Huugo Kalervo Palsa, known as Kalle (12 March 1947 – 3 October 1987), was a Finnish artist whose style has been described as fantastic expressionism, often influenced by depictions of sexuality.[1]
Although his work did not draw significant attention in his lifetime, Kalervo Palsa's reputation grew after being the subject of exhibitions and writings following his death. In 2013, a film based on his life, Kalervo Palsa ja kuriton käsi was released.[2] In 2013, his house was converted into the Palsa Museum, dedicated to his work.[3]
Life
Palsa was a native of Kittilä in Lapland. As a child, he grew up in a dysfunctional household where display of emotion was discouraged.[4]
Palsa began keeping a journal in which he recorded his thoughts in the early 1960s. His work was first exhibited in Rovaniemi in 1967, and he became the first member of his family to graduate high school in 1970. He spent time in the 1970s as an art student in Helsinki, but resided permanently at a small studio cabin in Kittilä.[5] It was connected to electricity by a long extension cable from a nearby house, and Palsa called it his "Getsemane" after the biblical site, or sometimes his "castle in the clouds".
Palsa died in 1987, lying in bed at home alone with pneumonia.[3]
Legacy
During his life he had artist friends including Reidar Särestöniemi, but his two biggest supporters were his mother, and his soulmate/muse Maj-Lis Pitkänen, the sister of his childhood sweetheart Maaret.
After his death, Maj-Lis was bequeathed his artistic works and journal, and donated them to the Kiasma art museum in 1999.[3] She would later go on to curate several exhibitions of his work and to edit compilations of his writings.[4] She led a long-term campaign to install a memorial cenotaph for Palsa, which was sculpted by the Finnish artist, Pekka Pitkänen, Maj-Lis's husband.
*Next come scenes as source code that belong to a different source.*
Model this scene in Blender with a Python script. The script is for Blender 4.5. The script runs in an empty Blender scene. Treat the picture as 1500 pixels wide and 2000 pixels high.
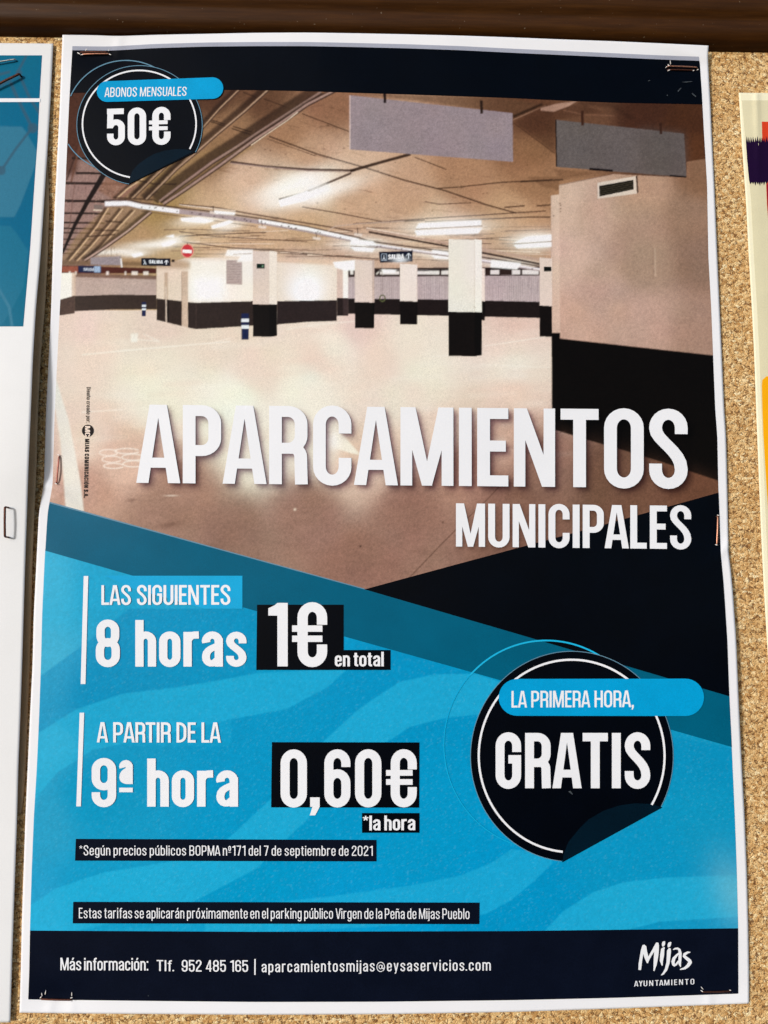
import bpy, bmesh, math, random
import numpy as np
from mathutils import Matrix, Vector
from mathutils.geometry import delaunay_2d_cdt
random.seed(7); rng = np.random.default_rng(11)
S = bpy.context.scene
COL = S.collection

# ------------------------------------------------------------------ camera, sky, sun, exposure
Z0 = 1.25                                   # height of the poster's lower edge above the ground
CAM = np.array([0.13885152, -0.3301029, 0.17090824 + Z0])
ROT = np.array([[9.99727456e-01, -2.79555779e-03, -2.31775422e-02],
                [-2.33388269e-02, -9.58969964e-02, -9.95117614e-01],
                [5.59252113e-04, 9.95387337e-01, -9.59361053e-02]])
cam = bpy.data.cameras.new('camera'); cam.sensor_fit = 'VERTICAL'; cam.sensor_height = 24; cam.lens = 18
cam.clip_start = 0.01; cam.clip_end = 100
co = bpy.data.objects.new('camera', cam); COL.objects.link(co)
M4 = Matrix([[*ROT[0], CAM[0]], [*ROT[1], CAM[1]], [*ROT[2], CAM[2]], [0, 0, 0, 1]])
co.matrix_world = M4; S.camera = co

SUN_AZ, SUN_EL = math.radians(40), math.radians(10)      # light from the left of the board, low
sd = Vector((-math.sin(SUN_AZ) * math.cos(SUN_EL), -math.cos(SUN_AZ) * math.cos(SUN_EL), math.sin(SUN_EL)))
sl = bpy.data.lights.new('sun', 'SUN'); sl.energy = 2.5; sl.angle = math.radians(7); sl.color = (1.0, 0.98, 0.955)
so = bpy.data.objects.new('sun', sl); COL.objects.link(so); so.rotation_euler = sd.to_track_quat('Z', 'Y').to_euler()
so.location = (-2, -2, 3)
W = bpy.data.worlds.new('World'); S.world = W; W.use_nodes = True
nt = W.node_tree; bg = nt.nodes['Background']; sk = nt.nodes.new('ShaderNodeTexSky')
sk.sky_type = 'NISHITA'; sk.sun_disc = False; sk.sun_elevation = math.radians(24); sk.sun_rotation = math.atan2(sd.x, sd.y)
nt.links.new(sk.outputs[0], bg.inputs[0]); bg.inputs[1].default_value = 0.13
S.view_settings.view_transform = 'Standard'; S.view_settings.look = 'None'; S.view_settings.exposure = 0.0; S.view_settings.gamma = 1.0
S.cycles.max_bounces = 6; S.cycles.use_denoising = True

# ------------------------------------------------------------------ helpers
def lin(c):
    c = np.asarray(c, float) / 255.0
    return np.where(c <= 0.04045, c / 12.92, ((c + 0.055) / 1.055) ** 2.4)
def at(x, y, h):
    """points that lie h in front of the cork face, on the sight line of photograph position x, y"""
    x = np.asarray(x, float); y = np.asarray(y, float); h = np.asarray(h, float)
    d = np.stack([(x - 750) / 1500, -(y - 1000) / 1500, -np.ones_like(x)], -1) @ ROT.T
    k = (-h - CAM[1]) / d[..., 1]
    return CAM + d * k[..., None]
def interp(tab):
    a = np.array(tab, float)
    return lambda y: np.interp(y, a[:, 0], a[:, 1])
def smooth(tab, s=14):
    a = np.array(tab, float); g = np.arange(a[0, 0] - 60 - 4 * s, a[-1, 0] + 60 + 4 * s, 2.0)
    v = np.interp(g, a[:, 0], a[:, 1]); sl0 = (a[1, 1] - a[0, 1]) / (a[1, 0] - a[0, 0]); sl1 = (a[-1, 1] - a[-2, 1]) / (a[-1, 0] - a[-2, 0])
    v = np.where(g < a[0, 0], a[0, 1] + sl0 * (g - a[0, 0]), v); v = np.where(g > a[-1, 0], a[-1, 1] + sl1 * (g - a[-1, 0]), v)
    k = np.exp(-0.5 * (np.arange(-3 * s, 3 * s + 1, 2.0) / s) ** 2); k /= k.sum()
    w = np.convolve(v, k, 'same'); m = (g > a[0, 0] - 10) & (g < a[-1, 0] + 10)
    return lambda q: np.interp(q, g[m], w[m])
G1 = lambda t, c, s: np.exp(-0.5 * ((t - c) / s) ** 2)
def vnoise(shape, cell, seed):
    r = np.random.default_rng(seed); h, w = shape; gh, gw = int(h / cell) + 3, int(w / cell) + 3
    g = r.random((gh, gw)); y = np.arange(h) / cell; x = np.arange(w) / cell
    yi, xi = y.astype(int), x.astype(int); fy, fx = y - yi, x - xi
    fy = fy * fy * (3 - 2 * fy); fx = fx * fx * (3 - 2 * fx); fy = fy[:, None]; fx = fx[None, :]
    a = g[np.ix_(yi, xi)]; b = g[np.ix_(yi, xi + 1)]; c = g[np.ix_(yi + 1, xi)]; d = g[np.ix_(yi + 1, xi + 1)]
    return (a * (1 - fx) + b * fx) * (1 - fy) + (c * (1 - fx) + d * fx) * fy

# ------------------------------------------------------------------ outline of the parking poster in the photograph
PL = smooth([(68, 122), (140, 119), (200, 117), (400, 107), (500, 103), (600, 100), (700, 95), (800, 90), (900, 87), (940, 86), (960, 83), (1000, 76), (1100, 71), (1200, 66), (1300, 63.5), (1400, 58.5), (1500, 54), (1600, 49.5), (1800, 42.7), (1900, 40.5), (1980, 38)], 9)
PR = smooth([(89, 1384), (110, 1382.5), (140, 1384), (200, 1387.5), (260, 1390), (360, 1395), (500, 1401), (600, 1405.5), (700, 1410), (800, 1414.5), (850, 1418), (950, 1420.5), (1080, 1423), (1110, 1427), (1150, 1431), (1250, 1438), (1350, 1442), (1450, 1446.5), (1600, 1454.5), (1700, 1458.5), (1813, 1461.5), (1900, 1463), (1962, 1463)], 9)
PT = smooth([(122, 68), (180, 68.5), (230, 70.5), (300, 68), (400, 66), (500, 64), (600, 63.5), (700, 65), (800, 67), (900, 69.5), (1000, 73), (1100, 77), (1200, 80.5), (1300, 85), (1384, 89)], 14)
PB = smooth([(38, 1978), (150, 1979.5), (500, 1982), (750, 1981), (1000, 1976.5), (1200, 1970), (1463, 1960)], 30)
IL = smooth([(90, 141.5), (200, 135), (400, 126), (500, 122), (600, 117), (700, 112), (800, 107), (900, 104), (945, 103), (1000, 93), (1100, 87), (1200, 82.5), (1300, 80), (1400, 76.5), (1500, 72), (1600, 66), (1700, 62), (1818, 58.5), (1900, 57), (1952, 55)], 9)
IR = smooth([(110, 1366), (185, 1371), (260, 1375), (360, 1381), (500, 1383.5), (600, 1389), (700, 1393), (800, 1397), (850, 1401), (950, 1403), (1000, 1405), (1080, 1407.5), (1120, 1411.5), (1150, 1414), (1250, 1420.5), (1350, 1424), (1450, 1429), (1600, 1435.5), (1700, 1439), (1813, 1441.7), (1941, 1442)], 9)
IT = smooth([(136, 98), (215, 99), (300, 94), (400, 91), (500, 90), (600, 90), (700, 92), (800, 94.5), (900, 98), (1000, 103), (1100, 107.5), (1200, 112), (1300, 116.5), (1375, 119)], 14)
IB = smooth([(50, 1952), (300, 1955), (500, 1957), (750, 1956.5), (1000, 1953.5), (1200, 1949), (1450, 1940.5)], 30)
HB = smooth([(130, 181.5), (300, 179), (437, 175.5), (500, 176), (600, 178), (700, 181.5), (800, 184.5), (900, 188), (1000, 191.5), (1100, 196.5), (1200, 200.5), (1380, 204)], 14)   # lower edge of the header band
FT = lambda x: np.interp(x, [40, 500, 1000, 1450], [1817.5, 1820, 1818.5, 1813])         # upper edge of the footer band
hTOP = interp([(0, .0024), (.09, .0026), (.14, .0036), (.3, .0062), (.4, .0073), (.6, .0075), (.78, .0064), (.93, .0052), (1, .0047)])
def H_poster(x, y):
    """how far the sheet stands off the cork: bowed between its staples, pinched at each of them"""
    x = np.asarray(x, float); y = np.asarray(y, float)
    l, r = PL(y), PR(y); u = np.clip((x - l) / (r - l), 0, 1)
    h = .0016 + .0044 * np.sin(np.pi * u) ** 1.25
    wt = np.clip(1 - (y - 60) / 260, 0, 1) ** 1.5
    h = h * (1 - wt) + hTOP(u) * wt
    h = h + .0026 * (np.exp(-(u / .16) ** 2) * (G1(y, 1270, 170) + .5 * G1(y, 640, 170)) + np.exp(-((1 - u) / .16) ** 2) * (1.1 * G1(y, 1320, 190) + .3 * G1(y, 600, 170)))
    for sx, sy, ax, ay, dp in ((105, 918, 46, 42, .0009), (1404, 1036, 40, 46, .0009), (185, 104, 60, 26, .0007), (1332, 132, 60, 26, .0009), (110, 1950, 60, 30, .0008), (1400, 1936, 60, 30, .0008)):
        h = h - dp * np.exp(-((x - sx) / ax) ** 2 - ((y - sy) / ay) ** 2)
    h = h + .00016 * np.sin(x / 71 + y / 160) * np.sin(y / 97 + 1.3) + .00010 * np.sin(x / 39 - y / 55)
    # small creases fanning from the staples
    for cx, cy, ang, ln, a in ((232, 84, 95, 34, .00022), (108, 952, 12, 46, .00035), (120, 965, 40, 40, .00025), (1415, 1072, 130, 30, .0003), (1385, 1955, 90, 22, .0002), (98, 1968, 100, 20, .0002), (140, 1966, 80, 20, .0002), (1360, 108, 20, 40, .0002)):
        ca, sa = math.cos(math.radians(ang)), math.sin(math.radians(ang))
        p = (x - cx) * ca + (y - cy) * sa; q = -(x - cx) * sa + (y - cy) * ca
        h = h + 1.5 * a * np.exp(-(q / 9.0) ** 2 - (p / ln) ** 2)
    return h
LAY = 0.00008

def mesh_obj(name, verts, faces, mat, parent=None, smooth_=True, col=None):
    me = bpy.data.meshes.new(name)
    verts = np.asarray(verts, np.float32).reshape(-1, 3); nv = len(verts)
    if isinstance(faces, np.ndarray) and faces.ndim == 2:
        k = faces.shape[1]; nf = len(faces)
        me.vertices.add(nv); me.vertices.foreach_set('co', verts.ravel())
        me.loops.add(nf * k); me.loops.foreach_set('vertex_index', faces.astype(np.int32).ravel())
        me.polygons.add(nf); me.polygons.foreach_set('loop_start', np.arange(0, nf * k, k, dtype=np.int32))
        me.update(calc_edges=True)
    else:
        me.from_pydata([tuple(v) for v in verts], [], faces); me.update()
    if col is not None:
        at_ = me.color_attributes.new('ink', 'FLOAT_COLOR', 'POINT')
        c4 = np.ones((nv, 4), np.float32); c4[:, :3] = col; at_.data.foreach_set('color', c4.ravel())
    if smooth_: me.polygons.foreach_set('use_smooth', np.ones(len(me.polygons), bool))
    me.materials.append(mat)
    o = bpy.data.objects.new(name, me); COL.objects.link(o)
    if parent is not None: o.parent = parent
    return o
def thing(name, label, cat, group=None, loc=(0, 0, 0)):
    o = bpy.data.objects.new(name, None); COL.objects.link(o); o.location = loc; o.empty_display_size = .02
    o['label'] = label; o['category'] = cat
    if group: o['group'] = group
    return o

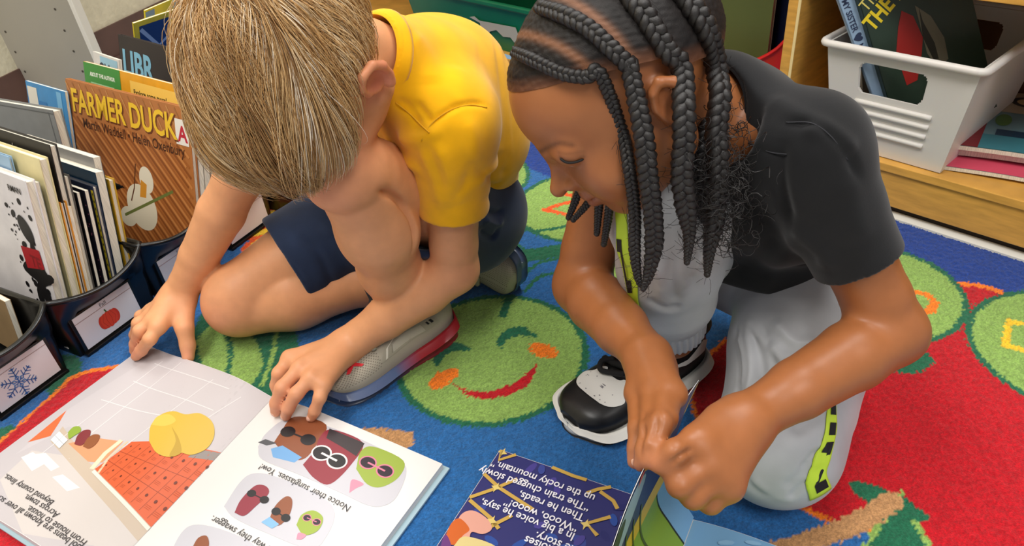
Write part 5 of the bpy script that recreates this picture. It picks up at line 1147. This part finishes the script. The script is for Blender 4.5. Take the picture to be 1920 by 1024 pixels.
st = mesh('hair_strands', SV, np.array(SF), mat('blond_hair', rough=.42, spec=.45, attr='Col'), cap, vcol=np.array(SCc)); st['kind'] = 'stuff'
# ------------------------------------------------------------------ the girl
Gj = dict(head=D(1166, 163, .60), lsh=D(1514, 284, .605), lel=D(1672, 622, .645), lwr=P(1392, 793, .19), rwr=P(1213, 668, .20), rel=D(1090, 535, .79),
          lkn=P(1455, 832, .060), rkn=D(1250, 400, .675), ran=P(1262, 630, .085), lan=P(1555, 650, .05), lhip=D(1530, 520, .80), neck=D(1392, 196, .665))
GB = V3(-.62, .78, 0)
Gj['rsh'] = Gj['lsh'] + .20 * GB; Gj['rhip'] = Gj['lhip'] + .125 * GB
gl, gu = cam2w(.13, -.38, .915), cam2w(-.697, .623, .356)
GC, GA = head_frame(Gj['head'], gl, gu)
GSM = (Gj['lsh'] + Gj['rsh']) / 2; GPE = (Gj['lhip'] + Gj['rhip']) / 2
GFW = V3(-.78, -.62, 0)
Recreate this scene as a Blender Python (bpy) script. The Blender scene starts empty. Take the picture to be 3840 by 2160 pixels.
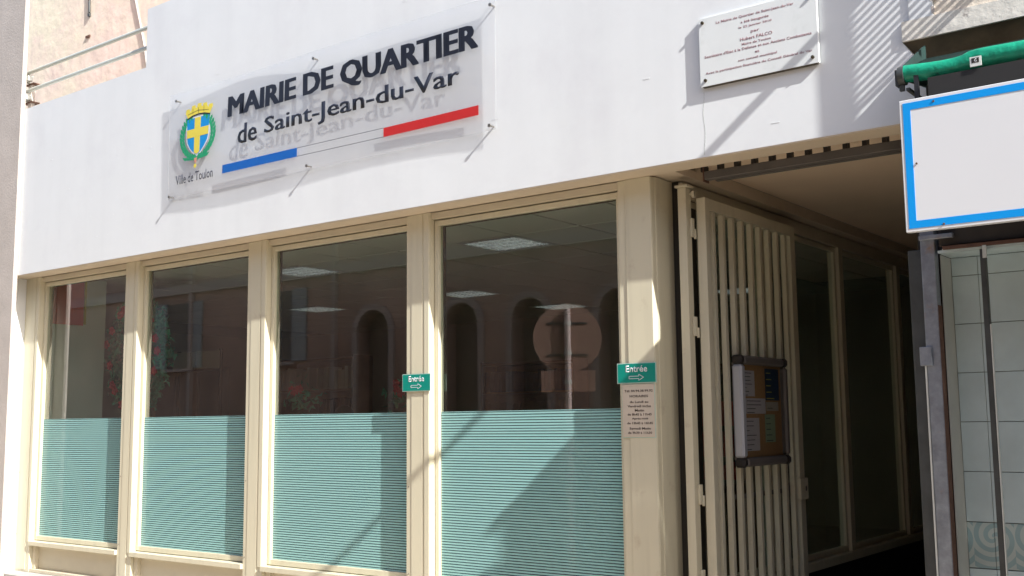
import bpy, bmesh, math, random
from mathutils import Vector, Matrix, noise
random.seed(7)
SC = bpy.context.scene
COL = SC.collection

# ------------------------------------------------------------------ camera
cam_d = bpy.data.cameras.new('camera'); cam = bpy.data.objects.new('camera', cam_d); COL.objects.link(cam)
yaw, pitch, roll = math.radians(37.3129), math.radians(7.0347), math.radians(-0.6089)
Fw = Vector((-math.sin(yaw)*math.cos(pitch), math.cos(yaw)*math.cos(pitch), math.sin(pitch)))
r0 = Vector((math.cos(yaw), math.sin(yaw), 0)); u0 = r0.cross(Fw)
Rt = math.cos(roll)*r0 + math.sin(roll)*u0
Up = -math.sin(roll)*r0 + math.cos(roll)*u0
m = Matrix((Rt, Up, -Fw)).transposed().to_4x4(); m.translation = Vector((0, -5.0, 1.6))
cam.matrix_world = m
cam_d.sensor_width = 36; cam_d.lens = 36*4078.76/3840; cam_d.clip_start = .05; cam_d.clip_end = 400
SC.camera = cam

# ------------------------------------------------------------------ world, sun, exposure
SUN = Vector((4.6, -1.0, 3.54)).normalized()           # direction towards the sun
w = bpy.data.worlds.new('World'); SC.world = w; w.use_nodes = True
nt = w.node_tree; nt.nodes.clear()
sky = nt.nodes.new('ShaderNodeTexSky'); sky.sky_type = 'NISHITA'; sky.sun_disc = False
sky.sun_elevation = math.asin(SUN.z); sky.sun_rotation = math.atan2(SUN.x, SUN.y)
sky.air_density = 1.0; sky.dust_density = 2.0; sky.ozone_density = 1.0
bg = nt.nodes.new('ShaderNodeBackground'); bg.inputs[1].default_value = 0.14
wo = nt.nodes.new('ShaderNodeOutputWorld')
nt.links.new(sky.outputs[0], bg.inputs[0]); nt.links.new(bg.outputs[0], wo.inputs[0])
sd = bpy.data.lights.new('sun', 'SUN'); sd.energy = 5.0; sd.angle = math.radians(0.53); sd.color = (1.0, .985, .94)
so = bpy.data.objects.new('sun', sd); COL.objects.link(so)
so.rotation_euler = (-SUN).to_track_quat('-Z', 'Y').to_euler(); so.location = (6, -8, 9)
SC.view_settings.view_transform = 'Standard'; SC.view_settings.look = 'None'
SC.view_settings.exposure = 0.90; SC.view_settings.gamma = 1.0; SC.view_settings.use_curve_mapping = False
SC.cycles.max_bounces = 10; SC.cycles.diffuse_bounces = 6; SC.cycles.transparent_max_bounces = 16

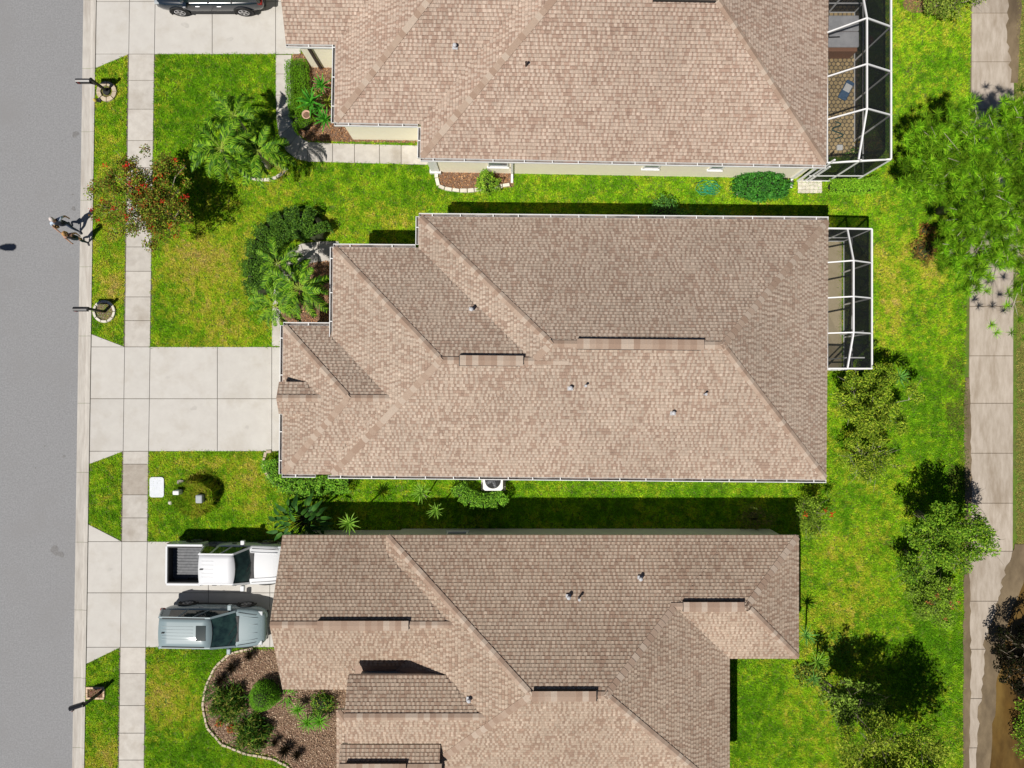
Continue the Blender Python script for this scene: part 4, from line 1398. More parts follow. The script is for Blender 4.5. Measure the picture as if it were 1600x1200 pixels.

The statue, shaped like a stylized seed or bullroarer, was viewed by the parish as pagan, or even representing female sexual organs. Some argued against Palsa's burial in the parish due to his supposed sexual perversion, though his reputation has been partially rehabilitated since.[citation needed]
Art
Kalervo Palsa used a varied palette of techniques and materials, including housepaint. He painted over 1,000 self-portraits.
Most of his works explore in graphic detail the dark side of humanity, and especially of his native northern regions, with prominent themes including grotesque sexuality, sadism, homosexuality, bisexuality and a general emotional frigidity paraphilia.
Palsa went through a brief phase of experimentation with abstract art while staying in New York City. According to his diaries, this phase ended suddenly one day when he saw an unconscious black man sprawled on a subway bench.
Some researchers have noted that though he remained active in his work up to his death in 1987, his work did not show signs of the postmodernism evident in the work of many other artists of the time.[citation needed]
Notable works
Turva ("Security") is a painting of a giant anus surrounded by horrifying images. At the center of the painting the anus opens as a window showing a man seated serenely in a rocking chair, apparently untouched by the horrors.
Missi Paskantaa ("A Beauty Pageant Contestant Takes a Dump"), a black-and-white inked comic strip. The work consists of a few pages of deadpan illustrated technical description of the practical ramifications of beauty pageant contestants having to defecate, and finally ends with an illustrated listing of varieties of consistency of faeces that might come out of such a girl's anus, with attendant analysis.
Eläkeläinen Muistelee ("Retiree Reminisces"), a black-and-white inked comic-book recounting a plethora of highly surreal homosexual sadistic tales.
Miehen Kuukautiset ("The Male Period"), a painting of a man's bleeding anus.
Vapautuminen ("Deliverance"), a painting of a man suspended in mid-air, hung by a rope attached around the glans of his own huge penis.
Uusi Ihminen ("New (Hu)Man"), a man giving birth through his anal opening.